_DATASET EXTRACT_

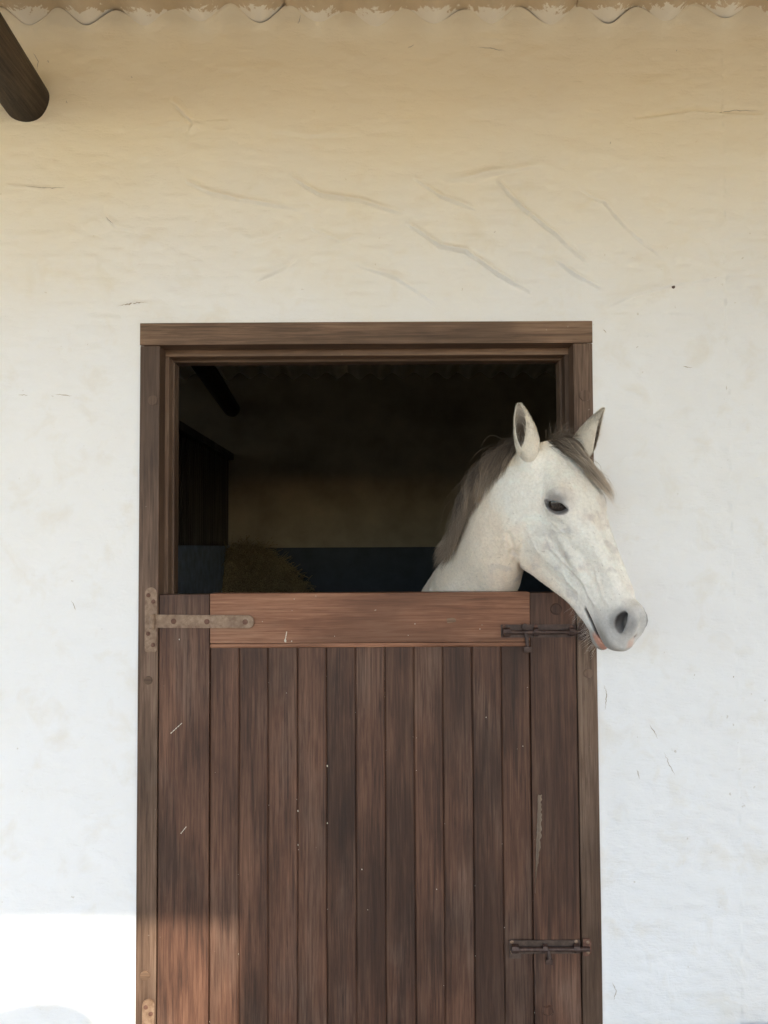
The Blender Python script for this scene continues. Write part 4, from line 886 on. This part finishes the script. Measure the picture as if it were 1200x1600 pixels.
for _ in range(3): g_ = grad(horse_sdf, root); root = root - g_ * (horse_sdf(root) + .002)[:, None]
strands('poll_tuft', root, np.tile(np.array([.15, -.1, 1.]), (ntf, 1)) + r.normal(0, .45, (ntf, 3)), r.uniform(.03, .075, ntf), 8, (.7, 0, -.35), (.10, .08, .06), (.2, .16, .13), .0004, hairm.m, 14, stiff=.82, wave=1.2)
# bridle path tufts, ear hair, whiskers, lashes
nw = 150; K = np.stack([r.uniform(.43, .56, nw), np.full(nw, -.17), r.uniform(-.03, .035, nw)], 1); root = to_world(K)
for _ in range(4): g_ = grad(horse_sdf, root); root = root - g_ * (horse_sdf(root) + .001)[:, None]
vel = grad(horse_sdf, root) + r.normal(0, .25, (nw, 3)) + np.array([-.3, 0, -.3]); strands("chin_whiskers", root, vel, r.uniform(.012, .045, nw), 6, (-.3, 0, -1), (.5, .45, .4), (.6, .55, .5), .00022, hairm.m, 5, stiff=.93)
nl = 46; al = r.uniform(-.022, .024, nl); 
K = EYE + al[:, None] * LID_A + LID_B * (.0070 * np.sqrt(1 - (al / .029) ** 2))[:, None] + LID_N * (np.sqrt(np.abs(EYE_R ** 2 - al ** 2)) * 1.0 + .003)[:, None]; root = to_world(K)
vel = np.tile((LID_N * .9 - LID_B * .6 + LID_A * .3) @ HR, (nl, 1)) + r.normal(0, .15, (nl, 3)); strands("eyelashes", root, vel, r.uniform(.008, .017, nl), 5, (0, 0, -1), (.05, .04, .035), (.1, .08, .07), .0003, hairm.m, 6, stiff=.95)
# tail
nt_ = 900; root = np.array([.26, 2.56, 1.12]) + r.normal(0, .02, (nt_, 3)); vel = np.tile([0, 1., .1], (nt_, 1)) + r.normal(0, .2, (nt_, 3))
strands("tail", root, vel, r.uniform(.5, .85, nt_), 12, (0, -.05, -1), (.06, .045, .035), (.25, .2, .16), .002, hairm.m, 8, sdf=lambda P: np.full(len(P), 1.), stiff=.7)

# ---- short coat: fine flat-lying hairs over head and neck
def coat_hair(n, seed):
    r = np.random.default_rng(seed); a, b, c, d = (V1[F1[:, k]] for k in range(4)); ar = np.linalg.norm(np.cross(b - a, c - a), axis=1); ctr = (a + c) / 2
    keepf = (ctr[:, 2] > 1.18) & (np.einsum('ij,ij->i', np.cross(c - a, d - b), CAM_POS - ctr) > -0.25 * ar)
    p = ar * keepf; fi = r.choice(len(F1), n, p=p / p.sum()); u, v = r.random(n)[:, None], r.random(n)[:, None]
    P = (a[fi] * (1 - u) + b[fi] * u) * (1 - v) + (d[fi] * (1 - u) + c[fi] * u) * v
    N = grad(horse_sdf, P); K = to_head(P); Ka = K.copy(); Ka[:, 2] = np.abs(Ka[:, 2])
    skin = (np.linalg.norm(Ka - NOS, axis=1) > .030) & (K[:, 0] < .585); q = Ka - EYE; skin &= ~((np.abs(q @ LID_A) < .040) & (np.abs(q @ LID_B + .002) < .018) & (Ka[:, 2] > .03))
    lipv = -.128 - .06 * (K[:, 0] - .46); skin &= ~((K[:, 0] > .45) & (np.abs(K[:, 1] - lipv) < .012)); P, N, K = P[skin], N[skin], K[skin]; n = len(P)
    hm = sstep(K[:, 0], -.05, .08)[:, None]; whirl = fbm(P, 9, 41, 2)[:, None]
    flow = hm * (-.75 * HR[0] - .55 * HR[1] + .5 * whirl * HR[2]) + (1 - hm) * np.array([-.15, .1, -1.]) + r.normal(0, .16, (n, 3)); flow -= N * (flow * N).sum(1)[:, None]; flow /= np.linalg.norm(flow, axis=1)[:, None]
    L = r.uniform(.005, .0095, n)[:, None] * (1 - .45 * sstep(K[:, 0], .35, .5)[:, None]); tip = P + flow * L * .95 + N * L * r.uniform(.10, .30, n)[:, None]; s = np.cross(flow, N); s /= np.linalg.norm(s, axis=1)[:, None]; w_ = r.uniform(.00018, .00034, n)[:, None]
    base = P - N * .0006; V = np.stack([base - s * w_, base + s * w_, tip], 1).reshape(-1, 3); F = np.arange(3 * n).reshape(-1, 3)
    c = coat(P) * r.uniform(.86, 1.12, n)[:, None]; c = np.repeat(np.clip(c, .02, .94), 3, axis=0); fo = mesh("coat_hair", V, F, hmN.m, parent=horse, smooth=True, cols=c)
    fo.data.normals_split_custom_set_from_vertices(np.repeat(N + .22 * r.normal(0, 1, (n, 3)), 3, axis=0).tolist())
coat_hair(230000, 51)

# soft hair in and round the ears
def ear_hair(E, seed, n=420):
    V, F, inner, tv, sv, (b0, ax, f_, s_, L_) = E; r = np.random.default_rng(seed); half = len(V) // 2
    w_ = (inner > 0) * np.clip(1.0 - tv, .05, 1) * (np.abs(sv) > .55) * (tv < .9); i = r.choice(len(V), n, p=w_ / w_.sum()); root = V[i]
    cen = b0 + ax * ((root - b0) @ ax)[:, None]; inw = cen - root; inw /= np.maximum(np.linalg.norm(inw, axis=1), 1e-6)[:, None]
    vel = ax * .75 + inw * .55 + f_ * .25 + r.normal(0, .22, (n, 3)); strands("ear_hair", root, vel, r.uniform(.010, .026, n), 6, ax, (.62, .55, .46), (.78, .72, .64), .00030, hairm.m, seed, sdf=lambda P: np.full(len(P), 1.), stiff=.9, wave=.6)
    w_ = (inner < 1) * (tv < .95) * (tv > .03); i = r.choice(len(V), 5200, p=w_ / w_.sum()); i = np.minimum(i, half - 40); root = V[i] + (V[i + 1] - V[i]) * r.uniform(0, 1, (5200, 1)) * (np.abs(sv[i + 1] - sv[i]) < .2)[:, None] + (V[i + 35] - V[i]) * r.uniform(0, 1, (5200, 1)); cen = b0 + ax * ((root - b0) @ ax)[:, None]; out = root - cen; out /= np.maximum(np.linalg.norm(out, axis=1), 1e-6)[:, None]
    vel = ax * .95 + out * .20 + r.normal(0, .12, (len(root), 3)); strands("ear_coat", root, vel, r.uniform(.004, .008, len(root)), 3, ax, (.68, .62, .53), (.78, .72, .62), .00022, hairm.m, seed + 1, sdf=lambda P: np.full(len(P), 1.), stiff=.95)
ear_hair(E1, 61); ear_hair(E2, 71)

# ------------------------------------------------------------------ the photographer, standing behind the camera: only the shadow shows
def person_sdf(P):
    c = lambda a, b, ra, rb: caps(P, a, b, ra, rb)
    y0 = -2.62; X0 = .03; f = c((X0, y0, 1.00), (X0, y0, 1.28), .125, .135); I3 = np.eye(3)
    f = smin(f, ell(P, (X0, y0, 1.30), I3, (.19, .115, .14)), .05); f = smin(f, ell(P, (X0, y0, .96), I3, (.165, .12, .13)), .06)
    f = smin(f, c((X0, y0, 1.40), (X0, y0 + .01, 1.50), .052, .050), .03); f = smin(f, ell(P, (X0, y0 + .015, 1.575), I3, (.075, .095, .115)), .02)
    f = smin(f, ell(P, (X0, y0 + .112, 1.565), I3, (.013, .018, .025)), .01)
    for s in (-1, 1):
        f = smin(f, ell(P, (X0 + s * .078, y0 + .01, 1.57), I3, (.012, .022, .032)), .006)
        sh = (X0 + s * .185, y0, 1.37); el_ = (X0 + s * .25, y0 + .03, 1.12); wr_ = (X0 + s * .10, y0 + .13, 1.36)
        f = smin(f, c(sh, el_, .055, .042), .04); f = smin(f, c(el_, wr_, .041, .027), .02)
        pm_ = (X0 + s * .085, y0 + .155, 1.43); f = smin(f, c(wr_, pm_, .026, .030), .012)
        for k in range(4): 
            b_ = (X0 + s * (.090 - .004 * k), y0 + .160 + .006 * k, 1.475 - .020 * k); m_ = (X0 + s * .074, y0 + .185, b_[2] + .022 - .010 * (k == 3)); t_ = (X0 + s * .050, y0 + .190, b_[2] + .024)
            f = smin(f, c(b_, m_, .0095, .0085), .003); f = smin(f, c(m_, t_, .0085, .007), .002)
        f = smin(f, c((X0 + s * .078, y0 + .150, 1.42), (X0 + s * .045, y0 + .172, 1.45), .012, .009), .005)
        hp_ = (X0 + s * .09, y0, .92); kn = (X0 + s * .10, y0 + .02, .50); an = (X0 + s * .11, y0 - .01, .10); f = smin(f, c(hp_, kn, .092, .062), .04); f = smin(f, c(kn, an, .060, .042), .02)
        f = smin(f, c((X0 + s * .11, y0 - .03, .045), (X0 + s * .13, y0 + .16, .038), .045, .036), .02)
    return f
PV, PF = surface_nets(person_sdf, np.array([-.4, -2.85, -.02]), np.array([.46, -2.30, 1.75]), .0075, 3)
pc = np.tile(np.array([.5, .33, .25]), (len(PV), 1)); r3 = np.hypot(PV[:, 0] - .03, PV[:, 1] + 2.62)
pc[(PV[:, 2] < 1.42) & (PV[:, 1] < -2.50)] = (.10, .13, .2); pc[PV[:, 2] < .98] = (.05, .06, .09); pc[PV[:, 2] < .085] = (.04, .03, .025)
pmn = NT("person_clothes_and_skin"); pa = pmn.n("Attribute", attribute_name="Col"); pmn.fin(pa.outputs[0], .8)
pers = mesh("person", PV, PF, pmn.m, smooth=True, cols=pc); tag(pers, "person in dark clothes and straw hat taking the photograph, shadow at lower left", "person")
bm = bmesh.new(); hp0 = (.03, -2.61); pr = [(.0, 1.725), (.05, 1.722), (.082, 1.70), (.092, 1.655), (.098, 1.635), (.205, 1.636), (.208, 1.632), (.10, 1.628), (.0, 1.63)]; prev = None
for rr_, zz in pr:
    ring_ = [bm.verts.new((hp0[0] + rr_ * math.cos(2 * math.pi * i / 40), hp0[1] + rr_ * math.sin(2 * math.pi * i / 40), zz)) for i in range(40)] if rr_ else [bm.verts.new((*hp0, zz))]
    if prev:
        for i in range(40):
            if len(prev) == 1: bm.faces.new((prev[0], ring_[i], ring_[(i + 1) % 40]))
            elif len(ring_) == 1: bm.faces.new((prev[i], ring_[0], prev[(i + 1) % 40]))
            else: bm.faces.new((prev[i], ring_[i], ring_[(i + 1) % 40], prev[(i + 1) % 40]))
    prev = ring_
from_bm("straw_hat", bm, mat_plain("straw_hat_weave", (.55, .42, .22), .8, 200, .2), parent=pers, smooth=True)
ph = from_bm("phone", box_bm(-.037, .037, -2.428, -2.420, 1.40, 1.555), mat_plain("dark_phone_glass", (.02, .02, .022), .2, 5, .05), bevel=.003); tag(ph, "dark phone held up in both hands behind the viewpoint", "phone")
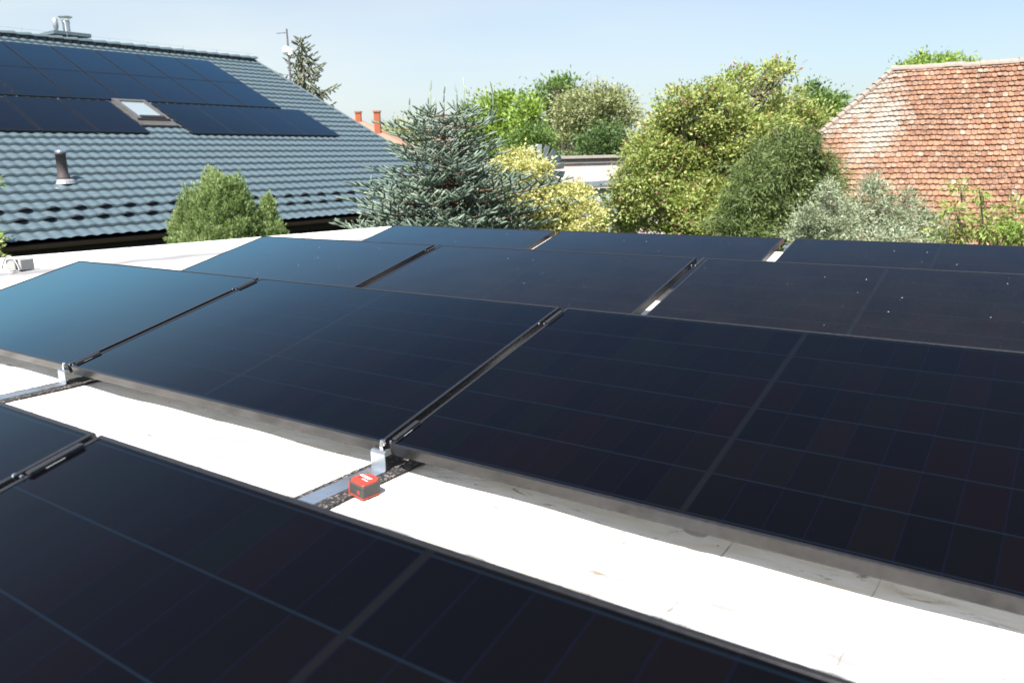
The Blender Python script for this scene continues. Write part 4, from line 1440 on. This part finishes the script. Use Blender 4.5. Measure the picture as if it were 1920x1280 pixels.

_PROBLEM STATEMENT_
Of the lines in the records, how many contain the word "were"? Answer with the number and nothing else.

_WRITTEN ANSWER_
2